Eric Bana está muito bem em cena, representando de uma maneira convincente a imagem de um homem, quem a primeira imagem que temos é de um matador, que começa aos poucos se indignar com tudo que se passa ao seu redor. Ele simplesmente percebe a inutilidade de seus atos, pois por mais que aniquile os “inimigos” que estão na lista, logo aparecerão substitutos nessa lista. Ele já não estava mais matando apenas os envolvidos no atentado de Munique, e percebia que esse ciclo de matança nunca terá fim. Ele é um homem que simplesmente conservava o pouco de humanidade que lhe restava, apesar de matar tanta gente. E o filme transmite esse efeito. Uma pessoa envolvida em quaisquer conflito político, social, guerra declarada, perde totalmente sua identidade e sua humanidade, passando a ser apenas a peça de um jogo, com objetivo de tirar vidas e perder a própria. Após essa visão, ainda acha que é possível sair do cinema sem aquela sensação de incômodo?

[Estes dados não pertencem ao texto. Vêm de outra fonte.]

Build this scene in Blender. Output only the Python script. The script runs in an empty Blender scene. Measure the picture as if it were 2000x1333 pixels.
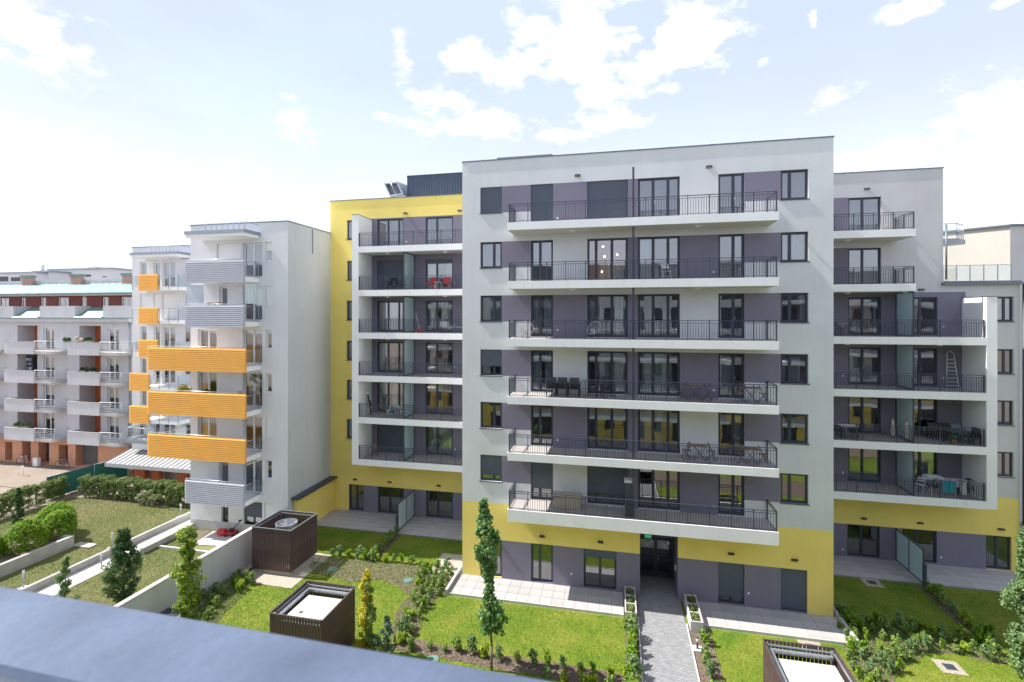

Fora Bana, não há muito o que se comentar sobre as atuações. Comento brevemente sobre Daniel Craig (o novo James Bond), que, apesar de não mudar minha opinião de que ele não foi uma boa escolha para substituir Pierce Brosnan no papel do agente 007, ele é um ator que tem uma presença forte em cena. Além dele, “Munique” conta com a presença do experiente Geoffrey Rush (“Sheakeaspeare Apaixonado”), que apesar de não aparecer muito, tem um importante papel, e pra variar, o ator australiano está muito correto em cena.

Finalizando, dizer que “Munique” é um filme grandioso, espetacular, é pouco. Não só um dos melhores filmes do ano passado, como um dos melhores (se não o melhor) de Spielberg. Mais que um grande filme, “Munique” é um verdadeiro soco no estômago que infelizmente, só nos afasta o eterno sonho da paz mundial. Agora, liguemos a TV, e assistiremos as novidades sobre o embate entre Israel e Palestinos, pois infelizmente, é o que nos resta fazer: acompanhar esse ciclo vicioso de camarote.